2007 Daylight Savings Changes Are A Conspiracy

Betcha didn't know that Big Chocolate and Big Disposable Battery were behind the 2005 Energy Policy Act. Read about how these corporate juggernauts screwed the little man:
Mr. Downing contends that the candy lobby has a long history with Halloween and “saving” daylight. By 1986, a year of great Congressional debate on the matter, candy sales had suffered a sharp falloff as trick-or-treating was hammered by:

* Hysteria around the myth of candy poisoning
* Increased concerns about child abduction brought on by photos of missing kids on milk cartons.

“The candy makers were so desperate for this that besides lobbying for years, they went and put pumpkins filled with candy on the seat of every senator in America,” Mr. Downing said. (Senate floor security was not quite so tight in the 1980s).

Readers in the comments below were a bit skeptical about Mr. Downing’s claims. And later in the day we spoke with a representative of the candy industry, who had a very different account.

The spokesman, Lawrence T. Graham, president of the National Confectioners Association, based in Vienna, Va., said the association was, from 1982 to 1984, part of a coalition to extend Daylight Saving Time, mostly out of concern about children’s safety. But the association contributed only $200 to that effort, he said, and since then has not been active on the issue.

“For us to spend time on Capitol Hill and have meetings to get Daylight Saving Time changed — we’re not even sure it would be good for our industry,” he said in a phone interview today. “I’ve been here 15 years and we’ve never brought it up to discuss in 15 years. It’s never been a major issue for us, and it’s certainly not now.”

The association has about 600 members; most of them are small businesses, but the association also represents major candy manufacturers. Mr. Graham, who is a former Congressional staff member, said he had no idea where Mr. Downing’s story about pumpkins placed on legislators’ seats came from.

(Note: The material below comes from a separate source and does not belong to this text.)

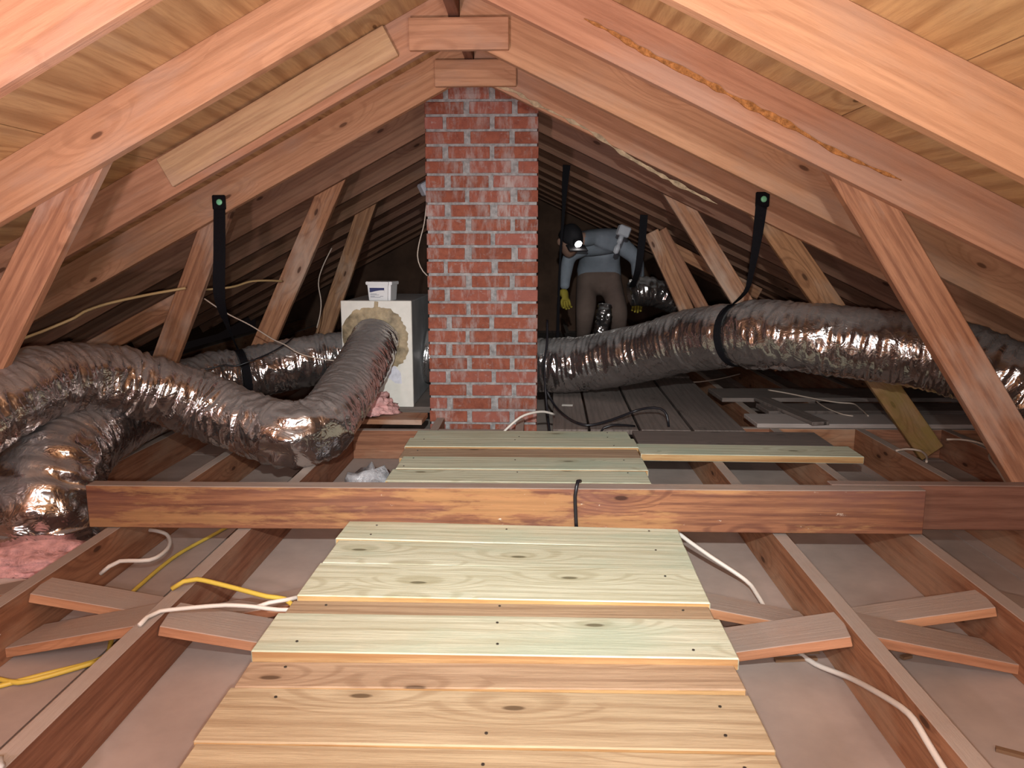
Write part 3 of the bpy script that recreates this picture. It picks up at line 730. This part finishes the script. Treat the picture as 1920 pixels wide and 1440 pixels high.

“We have never taken one pumpkin to Capitol Hill, and candy sales have never significantly decreased at Halloween, except after 9/11,” he wrote in an e-mail message.

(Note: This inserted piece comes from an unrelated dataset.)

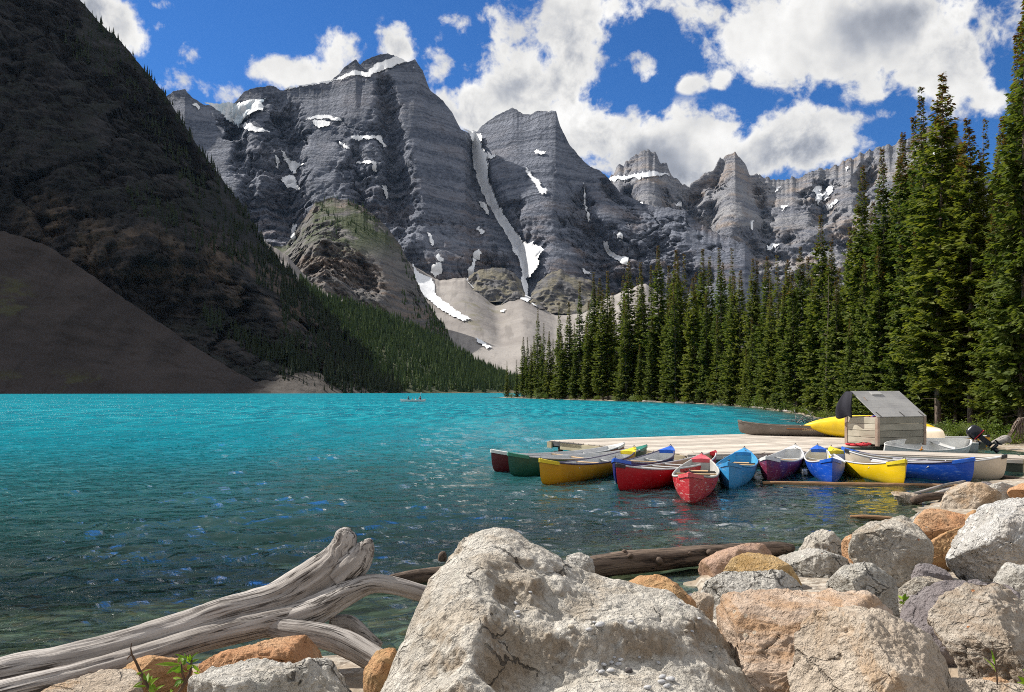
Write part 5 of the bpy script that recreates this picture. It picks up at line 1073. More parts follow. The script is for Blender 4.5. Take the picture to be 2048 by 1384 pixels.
# ------------------------------------------------------------------ driftwood and logs
def crom(pts, n):
    p = np.array(pts, float); p = np.vstack([2*p[0]-p[1], p, 2*p[-1]-p[-2]]); m = len(p)-3; out = []
    for t in np.linspace(0, m-1e-6, n):
        i = int(t); f = t-i; a, b, c, d = p[i:i+4]
        out.append(.5*((2*b)+(-a+c)*f+(2*a-5*b+4*c-d)*f*f+(-a+3*b-3*c+d)*f**3))
    return np.array(out)
def log_mesh(name, ctrl, mat, parent=None, na=44, nl=150, rough=.10, seed=0, ends=(True, True), twist=0.0, flat=1.0, groove=None, loc=None):
    """ctrl: (x, y, z, r)"""
    C = crom(ctrl, nl); cen = C[:, :3]; r = np.maximum(C[:, 3], .004)
    tan = np.gradient(cen, axis=0); tan /= np.linalg.norm(tan, axis=1)[:, None]
    al = np.concatenate([[0], np.cumsum(np.linalg.norm(np.diff(cen, axis=0), axis=1))])
    up = np.array([0, 0, 1.0]); A = np.cross(tan, up); A /= np.linalg.norm(A, axis=1)[:, None]+1e-9; B = np.cross(A, tan)
    th = np.linspace(0, 2*np.pi, na, endpoint=False)
    TH = th[None, :]+twist*al[:, None]
    L = al[:, None]*np.ones((1, na)); cs, sn = np.cos(th)[None, :], np.sin(th)[None, :]
    q = np.stack([np.cos(TH)*1.0, np.sin(TH)*1.0, L*1.6], -1)
    rr = 1+rough*(1.1*fbm(q*1.3, 3, seed=seed)+.7*(ridged(np.stack([np.cos(TH)*3.2, np.sin(TH)*3.2, L*.55], -1), 3, seed=seed+3)-.8)*.5+.25*fbm(np.stack([np.cos(TH)*7, np.sin(TH)*7, L*1.3], -1), 2, seed=seed+7))
    if groove is not None:
        for (ga, gw, gd, g0, g1) in groove:
            da = (th[None, :]-ga-.25*noise3(np.stack([L*2, 0*L, 0*L], -1), 5)+np.pi) % (2*np.pi)-np.pi
            rr = rr-gd*np.exp(-(da/gw)**2)*sstep(g0, g0+.12, L)*sstep(g1, g1-.15, L)
    R = r[:, None]*rr
    P = cen[:, None, :]+A[:, None, :]*(R*np.cos(th))[..., None]+B[:, None, :]*(R*np.sin(th)*flat)[..., None]
    V = P.reshape(-1, 3); F = grid_faces(nl, na)
    I = np.arange(nl-1); wrap = np.stack([I*na+na-1, (I+1)*na+na-1, (I+1)*na, I*na], -1)[:, [0, 1, 2, 3]]
    F = np.concatenate([F, wrap])
    gr = np.stack([(r[:, None]*np.cos(TH)), (r[:, None]*np.sin(TH)), L], -1).reshape(-1, 3)
    # end caps: rings pulled in to a ragged centre
    capV = []; capF = []; capG = []; base = len(V)
    for e, on in zip((0, nl-1), ends):
        c = cen[e]; s = -1 if e == 0 else 1
        capV.append(c+tan[e]*s*r[e]*.10); capG.append((0, 0, al[e])); idx = base+len(capV)-1
        for k in range(na):
            a, b = e*na+k, e*na+(k+1) % na
            capF.append((a, b, idx, idx) if e == 0 else (b, a, idx, idx))
    V = np.vstack([V, capV]); gr = np.vstack([gr, capG])
    loc = np.array(cen[nl//2] if loc is None else loc)
    me = bpy.data.meshes.new(name)
    faces = [tuple(f) for f in F.tolist()]+[tuple(dict.fromkeys(f)) for f in capF]
    me.from_pydata((V-loc).tolist(), [], faces); me.materials.append(mat)
    me.polygons.foreach_set('use_smooth', np.full(len(faces), True))
    a = me.attributes.new('grain', 'FLOAT_VECTOR', 'POINT'); a.data.foreach_set('vector', gr.astype(np.float32).ravel())
    me.update()
    bm = bmesh.new(); bm.from_mesh(me); bmesh.ops.recalc_face_normals(bm, faces=bm.faces); bm.to_mesh(me); bm.free()
    o = link(bpy.data.objects.new(name, me), parent)
    if parent is None: o.location = loc
    else: o.location = Vector(loc)-parent.location
    return o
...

In any event, the effort to extend daylight saving time, which also included support from retail and sports industries, was unsuccessful until 2005, when it piggybacked on the Energy Policy Act and managed to get daylight saving time extended by a month.

But the additional month was divided up in an odd way: three extra weeks in the spring and one in the fall, just enough to cover Halloween. “That one week is a simple concession to the long-suffering candy makers and chocolate manufacturers,” Mr. Downing said.

City Room mentioned in passing how New York City’s Fire Department was running a “change your clock, change your battery” campaign that chides people to change the battery in their smoke alarms twice a year, when the time changes. (This year, the time change happens at 2 a.m. Sunday, which means an extra hour of sleep, or an extra hour of weekend fun, as the case may be.)

Mr. Downing responded, “The ‘change your battery in your smoke detector’ was an ad campaign designed by a battery company.” (Indeed, Energizer and the fire chiefs came up with the campaign 20 years ago.)